• [YOUR OBJECTIVE] Out of all the lines below, count those with the word "Blender". Give the number only.

• [EXTRACTED DATA]
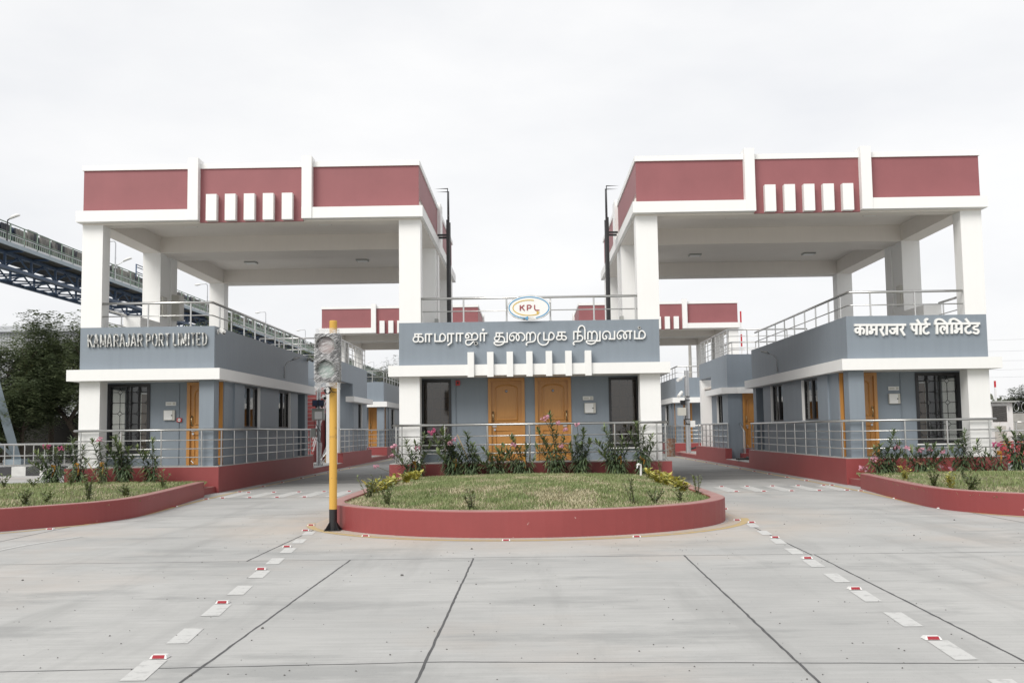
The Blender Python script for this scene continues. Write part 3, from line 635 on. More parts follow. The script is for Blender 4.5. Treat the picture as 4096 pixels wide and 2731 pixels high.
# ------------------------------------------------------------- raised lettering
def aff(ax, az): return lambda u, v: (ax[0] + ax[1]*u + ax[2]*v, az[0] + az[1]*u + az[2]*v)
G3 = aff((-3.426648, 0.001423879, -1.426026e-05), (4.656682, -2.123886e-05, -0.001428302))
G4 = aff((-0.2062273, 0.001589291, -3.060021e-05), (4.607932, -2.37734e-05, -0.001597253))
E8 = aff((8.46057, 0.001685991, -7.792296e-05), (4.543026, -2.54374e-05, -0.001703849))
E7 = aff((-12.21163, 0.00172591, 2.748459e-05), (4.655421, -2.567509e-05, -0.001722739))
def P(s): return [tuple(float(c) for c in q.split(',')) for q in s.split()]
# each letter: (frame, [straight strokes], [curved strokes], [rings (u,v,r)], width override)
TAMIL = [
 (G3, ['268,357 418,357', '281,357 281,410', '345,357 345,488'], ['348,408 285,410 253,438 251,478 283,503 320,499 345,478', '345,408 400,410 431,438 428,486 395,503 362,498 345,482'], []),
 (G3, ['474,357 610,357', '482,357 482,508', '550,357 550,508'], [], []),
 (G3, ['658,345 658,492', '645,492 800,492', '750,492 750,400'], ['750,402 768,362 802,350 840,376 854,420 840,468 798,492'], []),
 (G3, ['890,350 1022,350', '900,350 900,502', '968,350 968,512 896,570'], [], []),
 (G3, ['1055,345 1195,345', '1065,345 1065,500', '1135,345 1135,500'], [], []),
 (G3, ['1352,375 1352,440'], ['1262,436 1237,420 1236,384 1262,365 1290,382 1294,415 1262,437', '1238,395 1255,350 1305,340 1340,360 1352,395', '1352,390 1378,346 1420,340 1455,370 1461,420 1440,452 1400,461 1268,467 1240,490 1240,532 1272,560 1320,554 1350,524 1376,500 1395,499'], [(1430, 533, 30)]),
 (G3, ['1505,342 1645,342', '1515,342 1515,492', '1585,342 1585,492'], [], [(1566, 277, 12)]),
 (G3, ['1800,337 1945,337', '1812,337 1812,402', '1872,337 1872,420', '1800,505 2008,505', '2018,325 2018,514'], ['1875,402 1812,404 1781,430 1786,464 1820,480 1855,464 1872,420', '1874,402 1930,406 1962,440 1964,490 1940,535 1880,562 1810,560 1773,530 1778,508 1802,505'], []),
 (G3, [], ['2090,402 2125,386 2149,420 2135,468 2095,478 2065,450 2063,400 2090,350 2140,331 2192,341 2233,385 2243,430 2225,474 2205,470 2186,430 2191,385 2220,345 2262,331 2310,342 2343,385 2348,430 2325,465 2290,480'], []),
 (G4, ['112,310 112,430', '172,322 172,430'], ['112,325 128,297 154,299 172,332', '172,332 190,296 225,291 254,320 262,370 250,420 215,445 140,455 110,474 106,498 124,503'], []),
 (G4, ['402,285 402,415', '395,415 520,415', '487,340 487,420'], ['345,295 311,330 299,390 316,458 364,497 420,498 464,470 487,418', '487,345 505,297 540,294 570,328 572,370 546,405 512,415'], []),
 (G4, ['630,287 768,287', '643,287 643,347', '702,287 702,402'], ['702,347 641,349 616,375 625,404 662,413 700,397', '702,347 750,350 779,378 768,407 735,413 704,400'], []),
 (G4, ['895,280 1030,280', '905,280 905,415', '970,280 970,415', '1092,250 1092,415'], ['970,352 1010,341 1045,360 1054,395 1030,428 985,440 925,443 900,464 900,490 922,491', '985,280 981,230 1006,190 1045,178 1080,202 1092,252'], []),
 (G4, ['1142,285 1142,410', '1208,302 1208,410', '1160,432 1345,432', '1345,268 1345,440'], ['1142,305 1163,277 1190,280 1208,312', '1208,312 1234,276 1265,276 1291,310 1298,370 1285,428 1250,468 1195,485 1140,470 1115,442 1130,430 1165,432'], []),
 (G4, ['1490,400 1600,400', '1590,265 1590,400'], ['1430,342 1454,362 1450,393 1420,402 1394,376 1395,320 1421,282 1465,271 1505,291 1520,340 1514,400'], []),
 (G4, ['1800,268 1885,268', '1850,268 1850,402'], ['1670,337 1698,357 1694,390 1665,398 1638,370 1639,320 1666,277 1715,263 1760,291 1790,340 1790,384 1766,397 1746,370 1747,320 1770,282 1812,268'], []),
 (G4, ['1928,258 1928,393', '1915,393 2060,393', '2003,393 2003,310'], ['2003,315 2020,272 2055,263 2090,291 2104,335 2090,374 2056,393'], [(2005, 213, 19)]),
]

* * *

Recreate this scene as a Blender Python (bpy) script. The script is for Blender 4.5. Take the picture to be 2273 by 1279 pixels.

• [TASK OUTPUT] 2